### [EXERCISE BRIEF]
Reproduce the lines below from the one that contains "GREEN = M('green_paint', (.006, .30, .09), .4, .12, 5)" through the end, inclusive, and add nothing.

### [SUPPLIED DATA]
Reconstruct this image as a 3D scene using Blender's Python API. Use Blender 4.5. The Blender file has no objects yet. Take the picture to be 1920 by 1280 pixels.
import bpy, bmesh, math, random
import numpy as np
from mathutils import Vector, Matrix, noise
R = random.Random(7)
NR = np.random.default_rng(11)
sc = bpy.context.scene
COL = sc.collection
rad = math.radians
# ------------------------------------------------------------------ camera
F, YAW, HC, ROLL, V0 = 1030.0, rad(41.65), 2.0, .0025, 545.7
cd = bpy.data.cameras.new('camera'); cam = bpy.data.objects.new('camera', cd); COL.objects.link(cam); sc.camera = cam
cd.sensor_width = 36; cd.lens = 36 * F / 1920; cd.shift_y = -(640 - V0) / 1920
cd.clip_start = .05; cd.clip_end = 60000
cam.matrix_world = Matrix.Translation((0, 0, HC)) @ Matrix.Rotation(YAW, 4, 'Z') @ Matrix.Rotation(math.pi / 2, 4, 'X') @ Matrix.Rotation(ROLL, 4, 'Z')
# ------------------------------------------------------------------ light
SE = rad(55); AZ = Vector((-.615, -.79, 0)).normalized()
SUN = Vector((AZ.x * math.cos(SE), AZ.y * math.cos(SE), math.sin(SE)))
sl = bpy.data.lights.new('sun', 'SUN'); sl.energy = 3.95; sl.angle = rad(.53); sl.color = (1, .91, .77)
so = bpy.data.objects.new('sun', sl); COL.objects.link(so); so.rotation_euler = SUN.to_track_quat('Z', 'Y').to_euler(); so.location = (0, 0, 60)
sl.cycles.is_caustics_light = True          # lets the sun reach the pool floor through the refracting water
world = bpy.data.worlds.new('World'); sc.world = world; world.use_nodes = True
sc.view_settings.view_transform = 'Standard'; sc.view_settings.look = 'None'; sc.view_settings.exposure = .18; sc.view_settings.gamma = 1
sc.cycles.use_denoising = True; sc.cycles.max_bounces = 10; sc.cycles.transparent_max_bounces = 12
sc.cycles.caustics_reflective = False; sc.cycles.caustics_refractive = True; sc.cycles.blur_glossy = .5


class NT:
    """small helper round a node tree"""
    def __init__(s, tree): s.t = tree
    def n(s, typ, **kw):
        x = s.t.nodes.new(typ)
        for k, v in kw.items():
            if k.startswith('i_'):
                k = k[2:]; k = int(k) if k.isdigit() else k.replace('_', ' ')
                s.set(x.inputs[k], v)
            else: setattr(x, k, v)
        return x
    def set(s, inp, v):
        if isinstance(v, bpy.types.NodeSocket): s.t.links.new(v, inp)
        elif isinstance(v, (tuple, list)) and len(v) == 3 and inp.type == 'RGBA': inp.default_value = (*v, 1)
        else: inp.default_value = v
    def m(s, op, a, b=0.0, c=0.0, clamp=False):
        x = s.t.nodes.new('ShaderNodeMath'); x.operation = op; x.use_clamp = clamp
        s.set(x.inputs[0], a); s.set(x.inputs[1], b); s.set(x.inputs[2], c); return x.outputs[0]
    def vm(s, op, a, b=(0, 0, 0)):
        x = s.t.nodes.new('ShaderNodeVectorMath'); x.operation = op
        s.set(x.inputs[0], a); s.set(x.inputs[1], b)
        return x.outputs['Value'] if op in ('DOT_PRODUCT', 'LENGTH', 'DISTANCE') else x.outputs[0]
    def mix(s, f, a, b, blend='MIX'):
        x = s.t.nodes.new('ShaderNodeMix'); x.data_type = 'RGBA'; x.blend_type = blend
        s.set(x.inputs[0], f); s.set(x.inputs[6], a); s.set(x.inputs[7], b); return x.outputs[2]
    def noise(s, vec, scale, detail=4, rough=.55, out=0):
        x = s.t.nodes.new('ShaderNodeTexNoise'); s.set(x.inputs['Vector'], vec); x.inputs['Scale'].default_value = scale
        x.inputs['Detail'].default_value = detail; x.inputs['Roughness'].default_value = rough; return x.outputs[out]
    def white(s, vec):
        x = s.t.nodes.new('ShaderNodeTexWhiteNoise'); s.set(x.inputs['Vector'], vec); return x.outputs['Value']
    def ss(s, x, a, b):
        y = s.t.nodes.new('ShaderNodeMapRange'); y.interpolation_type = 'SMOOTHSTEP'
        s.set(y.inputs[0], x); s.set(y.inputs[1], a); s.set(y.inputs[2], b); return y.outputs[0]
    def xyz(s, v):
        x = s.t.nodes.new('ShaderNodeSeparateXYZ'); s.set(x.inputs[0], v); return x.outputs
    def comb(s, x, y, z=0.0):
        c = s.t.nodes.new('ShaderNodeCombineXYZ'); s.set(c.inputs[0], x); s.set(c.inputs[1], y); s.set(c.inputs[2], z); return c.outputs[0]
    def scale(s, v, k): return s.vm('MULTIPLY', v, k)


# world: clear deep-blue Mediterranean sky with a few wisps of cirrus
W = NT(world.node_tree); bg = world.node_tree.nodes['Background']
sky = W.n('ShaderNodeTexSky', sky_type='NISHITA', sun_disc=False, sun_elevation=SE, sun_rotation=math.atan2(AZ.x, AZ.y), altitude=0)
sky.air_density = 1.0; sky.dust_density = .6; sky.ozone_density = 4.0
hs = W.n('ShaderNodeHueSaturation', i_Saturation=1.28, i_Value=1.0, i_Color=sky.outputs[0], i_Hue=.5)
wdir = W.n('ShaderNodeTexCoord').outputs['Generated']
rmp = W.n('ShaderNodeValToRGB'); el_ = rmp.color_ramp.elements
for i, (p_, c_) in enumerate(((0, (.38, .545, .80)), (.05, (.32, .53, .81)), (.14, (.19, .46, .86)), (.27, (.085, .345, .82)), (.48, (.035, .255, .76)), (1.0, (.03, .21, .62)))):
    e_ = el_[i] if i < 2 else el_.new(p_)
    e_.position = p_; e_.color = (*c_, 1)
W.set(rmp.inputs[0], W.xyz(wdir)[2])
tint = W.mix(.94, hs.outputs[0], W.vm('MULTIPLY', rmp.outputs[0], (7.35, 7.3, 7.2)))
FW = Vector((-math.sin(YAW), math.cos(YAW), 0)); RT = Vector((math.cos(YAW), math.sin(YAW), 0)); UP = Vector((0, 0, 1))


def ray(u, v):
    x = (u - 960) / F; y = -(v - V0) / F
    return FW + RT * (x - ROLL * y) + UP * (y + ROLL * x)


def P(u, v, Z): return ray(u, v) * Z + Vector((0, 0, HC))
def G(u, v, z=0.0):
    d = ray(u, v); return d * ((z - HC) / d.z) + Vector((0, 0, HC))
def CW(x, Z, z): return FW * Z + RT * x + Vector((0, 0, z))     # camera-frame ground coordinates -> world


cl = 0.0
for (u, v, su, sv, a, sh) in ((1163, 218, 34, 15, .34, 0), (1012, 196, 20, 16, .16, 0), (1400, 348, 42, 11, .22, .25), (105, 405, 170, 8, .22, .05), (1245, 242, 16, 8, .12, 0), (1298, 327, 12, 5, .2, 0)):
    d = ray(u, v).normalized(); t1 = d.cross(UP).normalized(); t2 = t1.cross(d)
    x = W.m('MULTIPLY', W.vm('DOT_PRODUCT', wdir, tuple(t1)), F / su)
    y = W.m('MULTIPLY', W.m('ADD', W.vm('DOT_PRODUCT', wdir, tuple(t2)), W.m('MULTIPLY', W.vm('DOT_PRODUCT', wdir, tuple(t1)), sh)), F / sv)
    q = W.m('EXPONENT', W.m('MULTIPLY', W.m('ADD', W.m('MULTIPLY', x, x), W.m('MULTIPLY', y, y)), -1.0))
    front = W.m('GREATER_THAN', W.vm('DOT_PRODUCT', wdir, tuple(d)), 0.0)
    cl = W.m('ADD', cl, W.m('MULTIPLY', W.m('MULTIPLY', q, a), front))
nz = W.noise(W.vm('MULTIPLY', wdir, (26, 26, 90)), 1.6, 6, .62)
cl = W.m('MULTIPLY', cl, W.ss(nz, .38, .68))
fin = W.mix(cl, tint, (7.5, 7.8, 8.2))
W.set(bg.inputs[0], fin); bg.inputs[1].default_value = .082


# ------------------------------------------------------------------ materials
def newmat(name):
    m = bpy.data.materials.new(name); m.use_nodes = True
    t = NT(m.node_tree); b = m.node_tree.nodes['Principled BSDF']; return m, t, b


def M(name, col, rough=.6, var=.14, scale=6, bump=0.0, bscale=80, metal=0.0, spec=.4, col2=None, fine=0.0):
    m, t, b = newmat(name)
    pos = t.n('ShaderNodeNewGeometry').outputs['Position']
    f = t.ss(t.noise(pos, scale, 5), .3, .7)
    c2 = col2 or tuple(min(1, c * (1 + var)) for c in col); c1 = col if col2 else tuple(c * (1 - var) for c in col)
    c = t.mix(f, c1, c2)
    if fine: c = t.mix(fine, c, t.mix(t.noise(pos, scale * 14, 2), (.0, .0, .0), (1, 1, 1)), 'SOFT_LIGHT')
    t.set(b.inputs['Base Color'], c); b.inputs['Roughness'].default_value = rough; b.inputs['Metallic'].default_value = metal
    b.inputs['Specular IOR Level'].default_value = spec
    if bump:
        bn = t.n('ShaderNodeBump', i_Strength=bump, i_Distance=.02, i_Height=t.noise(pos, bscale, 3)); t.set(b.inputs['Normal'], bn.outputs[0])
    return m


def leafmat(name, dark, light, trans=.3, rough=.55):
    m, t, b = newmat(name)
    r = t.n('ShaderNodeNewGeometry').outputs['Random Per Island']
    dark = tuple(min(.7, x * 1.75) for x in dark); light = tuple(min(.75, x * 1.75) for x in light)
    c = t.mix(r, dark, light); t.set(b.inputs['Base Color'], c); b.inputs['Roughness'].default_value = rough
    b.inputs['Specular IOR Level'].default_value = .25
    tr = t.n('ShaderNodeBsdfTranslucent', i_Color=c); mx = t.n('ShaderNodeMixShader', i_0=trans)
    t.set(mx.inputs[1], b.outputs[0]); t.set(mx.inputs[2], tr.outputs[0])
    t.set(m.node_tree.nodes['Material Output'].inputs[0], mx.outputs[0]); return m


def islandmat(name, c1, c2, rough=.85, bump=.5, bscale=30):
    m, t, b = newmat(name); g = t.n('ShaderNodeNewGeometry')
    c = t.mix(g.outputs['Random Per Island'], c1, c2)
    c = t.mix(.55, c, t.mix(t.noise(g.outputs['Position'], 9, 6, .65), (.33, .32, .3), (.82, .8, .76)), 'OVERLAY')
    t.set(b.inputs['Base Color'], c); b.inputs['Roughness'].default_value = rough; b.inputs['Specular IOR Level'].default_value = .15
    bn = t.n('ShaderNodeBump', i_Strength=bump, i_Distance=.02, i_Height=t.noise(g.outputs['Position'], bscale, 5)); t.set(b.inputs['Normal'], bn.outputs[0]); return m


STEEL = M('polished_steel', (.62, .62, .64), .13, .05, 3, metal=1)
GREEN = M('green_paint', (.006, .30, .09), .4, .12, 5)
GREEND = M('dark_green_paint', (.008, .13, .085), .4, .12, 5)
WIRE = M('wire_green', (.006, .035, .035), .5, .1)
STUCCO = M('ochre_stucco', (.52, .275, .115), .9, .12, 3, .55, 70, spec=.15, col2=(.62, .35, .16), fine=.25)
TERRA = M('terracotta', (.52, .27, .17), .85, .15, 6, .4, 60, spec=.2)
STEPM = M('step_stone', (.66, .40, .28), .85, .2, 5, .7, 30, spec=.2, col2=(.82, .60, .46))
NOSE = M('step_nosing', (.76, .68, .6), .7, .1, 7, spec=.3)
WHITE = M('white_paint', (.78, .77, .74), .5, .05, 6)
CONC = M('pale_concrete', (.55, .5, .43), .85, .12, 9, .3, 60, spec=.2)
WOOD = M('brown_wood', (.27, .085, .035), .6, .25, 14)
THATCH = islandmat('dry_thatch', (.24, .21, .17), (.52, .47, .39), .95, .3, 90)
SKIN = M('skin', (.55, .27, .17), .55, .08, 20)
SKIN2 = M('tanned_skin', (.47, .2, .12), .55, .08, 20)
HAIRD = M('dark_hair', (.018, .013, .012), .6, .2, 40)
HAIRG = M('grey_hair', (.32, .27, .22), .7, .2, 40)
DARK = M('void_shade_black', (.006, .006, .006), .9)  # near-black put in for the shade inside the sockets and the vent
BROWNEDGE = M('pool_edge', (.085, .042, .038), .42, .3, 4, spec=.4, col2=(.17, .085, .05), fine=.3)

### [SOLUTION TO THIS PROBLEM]
GREEN = M('green_paint', (.006, .30, .09), .4, .12, 5)
GREEND = M('dark_green_paint', (.008, .13, .085), .4, .12, 5)
WIRE = M('wire_green', (.006, .035, .035), .5, .1)
STUCCO = M('ochre_stucco', (.52, .275, .115), .9, .12, 3, .55, 70, spec=.15, col2=(.62, .35, .16), fine=.25)
TERRA = M('terracotta', (.52, .27, .17), .85, .15, 6, .4, 60, spec=.2)
STEPM = M('step_stone', (.66, .40, .28), .85, .2, 5, .7, 30, spec=.2, col2=(.82, .60, .46))
NOSE = M('step_nosing', (.76, .68, .6), .7, .1, 7, spec=.3)
WHITE = M('white_paint', (.78, .77, .74), .5, .05, 6)
CONC = M('pale_concrete', (.55, .5, .43), .85, .12, 9, .3, 60, spec=.2)
WOOD = M('brown_wood', (.27, .085, .035), .6, .25, 14)
THATCH = islandmat('dry_thatch', (.24, .21, .17), (.52, .47, .39), .95, .3, 90)
SKIN = M('skin', (.55, .27, .17), .55, .08, 20)
SKIN2 = M('tanned_skin', (.47, .2, .12), .55, .08, 20)
HAIRD = M('dark_hair', (.018, .013, .012), .6, .2, 40)
HAIRG = M('grey_hair', (.32, .27, .22), .7, .2, 40)
DARK = M('void_shade_black', (.006, .006, .006), .9)  # near-black put in for the shade inside the sockets and the vent
BROWNEDGE = M('pool_edge', (.085, .042, .038), .42, .3, 4, spec=.4, col2=(.17, .085, .05), fine=.3)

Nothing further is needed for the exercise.